I live in northern New England and it’s ‘Can’t come soon enough’ for us! No, I was sceptical for a long time, probably more for the hysterical tone, and I never did well in science myself and the science seemed extremely confusing. But there seems no doubt that worldwide global industrialisation is not doing the world’s climate any favours, Hard to say what the alternative is. You can approach this in two ways, you can either enforce global poverty which nature itself did a pretty good job of for the past billion years, or you can push on through to the other side. It’s going to take an enormous amount of money and resources to make energy clean and readily available and I’m afraid we’re just going to have… In the first place, the poor people of the world are not going to let us stop their economic development, you can talk about global warming till you’re blue in the face to some fellow in the streets of whatever they’re calling Bombay these days, Mumbai.

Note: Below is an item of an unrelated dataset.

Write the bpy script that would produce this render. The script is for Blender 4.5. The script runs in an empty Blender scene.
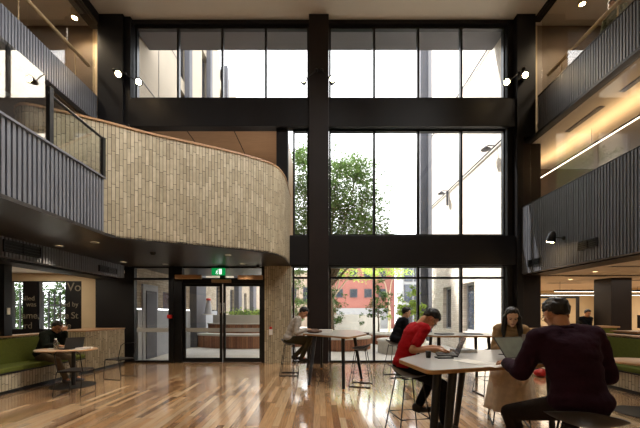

And he wants a motorbike, he wants a refrigerator. And who can blame him? He’s the one with kids sick at home because the food’s spoiled. So we’re going to have to work harder at getting richer to do anything about this, we’re not going to do anything by getting poorer. A lot of the environmentalist prescriptions involve people voluntarily getting themselves poor. Usually us, the prosperous people. We can afford to be poor. We could do that but it would be a disaster for the global economy if we were to pursue that course. If we were to voluntarily get poor then we wouldn’t have the excess capital to help them develop. Not to mention the huge intrusions on personal life that would be required. This isn’t to say that we shouldn’t try to make car exhausts nicer. Did you know the new Saabs are so clean it’s now very difficult to lock yourself in a garage and commit suicide?